The Influence of Spanish Renaissance Swordsmanship on Filipino Martial Arts

Discussion in 'General' started by jwinch2, Dec 15, 2009.

  1. jwinch2

    jwinch2 Member

    I'm not sure if this has been posted here before but found this to be an interesting article on the topic from a post over at FMAForums. Not surprisingly, there seems a good deal of controversy about this in the FMA world. Some FMA stylists readily acknowledge this relationship and influence and some others deny it completely. Personally, I don't care all that much but then again, I'm not Filipino. I can certainly see why it would be a touchy subject depending on the art one is studying or promoting and whether or not one felt if was a slight their national origin.

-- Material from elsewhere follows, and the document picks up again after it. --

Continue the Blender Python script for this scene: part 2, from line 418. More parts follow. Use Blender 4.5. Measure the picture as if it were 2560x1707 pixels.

    Either way, it makes for interesting reading and for good thinking when trying to get your head around the origin of the Filipino arts.

  2. A great article in the main and I agree with the main points.


    From what I've read I don't agree with that bit. The Spanish did not have a large enough force to control the entire Philippines by military might on their own. They elicited a "Divide and conquer" strategy with religion and by employing natives to do their bidding.

    Sure, they had better technology and governance but they were outnumbered. If it was "to a lesser extent" culturally why are most Filipinos Catholic and not Animistic or Muslim today?
  3. jwinch2

    jwinch2 Member

    Interesting question. Perhaps because some things don't manifest themselves until several generations down the road? Things like religion are passed down the line rather than instantly converted in most cases.

    That is my guess at first glance...
  4. I see Catholicism here in the Philippines as an enduring legacy of the Spanish times. Religion is usually weakened by the passing of generations as opposed to strengthened - though I guess the social welfare of the people influences this too.

    The Spanish did go for "Instant Conversion". I'm too lazy to check my books but they made a gift of a Virgin Mary statue to a chieftan's wife,wrote many religious documents in "Bybayin" (ancient script of the Philippines) such as "Doctrina Christiana, en lengua espaƱola y tagala", built churches and encouraged mass etc, etc.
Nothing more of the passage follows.